Velhos Brinquedos, Novas Saídas - Por Belkis Carolina Calsa - Advogada e Professora



Velhos Brinquedos, Novas Saídas

Por Belkis Carolina Calsa - Advogada e Professora


Se pudesse oferecer esta reflexão para algo ou para alguém, ofereceria aos meus velhos brinquedos que morreram queimados há cerca de uma década, num galpão velho que meu pai mantinha junto à horta.


Penso neles com a alma como que desabituada do mundo, com melancolia de um tango antigo. Aqueles brinquedos mantinham meu coração eternamente infantil. A infância é a grande metáfora do tempo. “Perdeu-se nos desfiladeiros da névoa, por tempos reservados ao esquecimento, nos labirintos da desilusão”. (Cem anos de Solidão – G.G. Marquers).


Quero falar aqui, brevemente, da importância do brinquedo na construção da subjetividade. Não vou entrar em detalhes. Não pensarei Schopenhauer que afirma haver no homem à ilusão da individuação, que isso certamente responde por egoísmo e é, portanto, a raiz de todo o mal.


O brinquedo é fundamental para que o sujeito conheça a si mesmo, indiferentemente se é praticado no coletivo ou no aspecto individual. O homem se constrói desta maneira, brincando!


O brinquedo constrói o conceito. O brinquedo afasta o medo.


Subjetividade é construção íntima que depende dos contatos do sujeito com o mundo dos objetos, vivos e inanimados. Este contato vai construindo os espaços interiores do sujeito onde efetivamente estará configurado quem ele é.

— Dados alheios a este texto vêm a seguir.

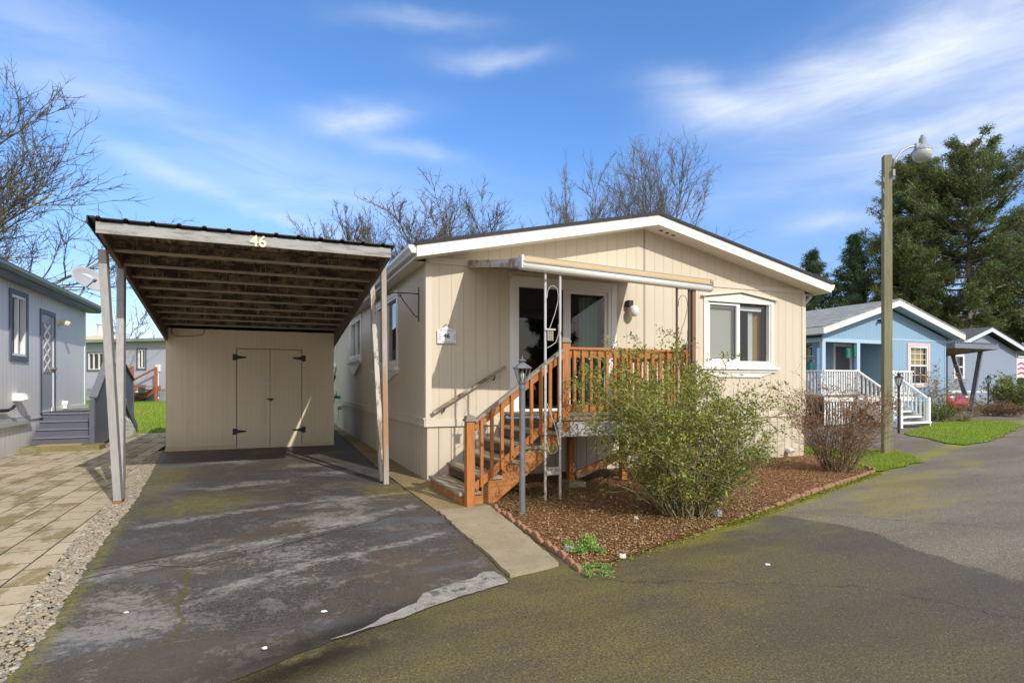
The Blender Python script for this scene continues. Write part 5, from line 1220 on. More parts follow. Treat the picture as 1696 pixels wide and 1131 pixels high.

Tanto o brinquedo é importante neste aspecto pedagógico, que toda uma cultura nele está fundamentada. Há inúmera literatura enaltecendo o incentivo que devem dar os mestres, para ludicidade em sala de aula, nas primeiras séries do curso fundamental.


Ninguém ignora que o brinquedo coletivo desenvolve hábitos de sociabilidade necessários para o convívio harmônico do sujeito com seus semelhantes e, portanto, intersubjetivo, bem como o do sujeito com ele mesmo, e neste caso, sua subjetividade.


O brinquedo que serve para folguedos individuais, longe de fomentar o egoísmo, me parece ser o mais indicado para tentativa de reverter casos graves de desvio de conduta, como no lido de menores infratores. E ninguém parece estar preocupado com isso: Auto-estima e subjetividade. Ambas andam de mãos dadas.


O problema parece ser de que essa criação recente da subjetividade, vinda da individuação do sujeito frente ao grupo, inexistente na idade média, encontra-se hoje ameaçada de esmagamento, de extinção, pela globalização. O marketing é por demais agressivo, a disputa de mercado abusiva. É impossível o recato, qualquer que seja, todos estamos expostos a tudo. Onde fica a liberdade? Onde fica a subjetividade? Desapareceram! É aí que deve entrar a força do brinquedo, na construção deste ideal de intimidade consigo mesmo, e que pode salvar a sanidade mental do sujeito homem.


Existe uma natureza humana? Não sei, mas existe uma natureza brincalhona, no gatinho nascido na última ninhada e no homem que se arrasta de bengala pela calçada.


É possível estabelecer uma relação entre verdade e subjetividade? Para Kierkegaard, citado por Rubem Alves, sim, pois “verdade é subjetividade”. E continua: “É que a verdade habita o mundo do determinismo e os poemas constituem o mundo da liberdade”. E diz ainda mais, que “O poema interdita o dogmatismo por ser, no fundo, uma confissão”. Sendo assim podemos concluir que o poema é o brinquedo do poeta.


Que tal brinquedo serve para esclarecer o que jaz no subconsciente, sendo assim fundamental para a construção da subjetividade. É uma espécie de passado pacificado pelo presente, a infância pela adultez constituída subjetivamente pelo poema-brinquedo.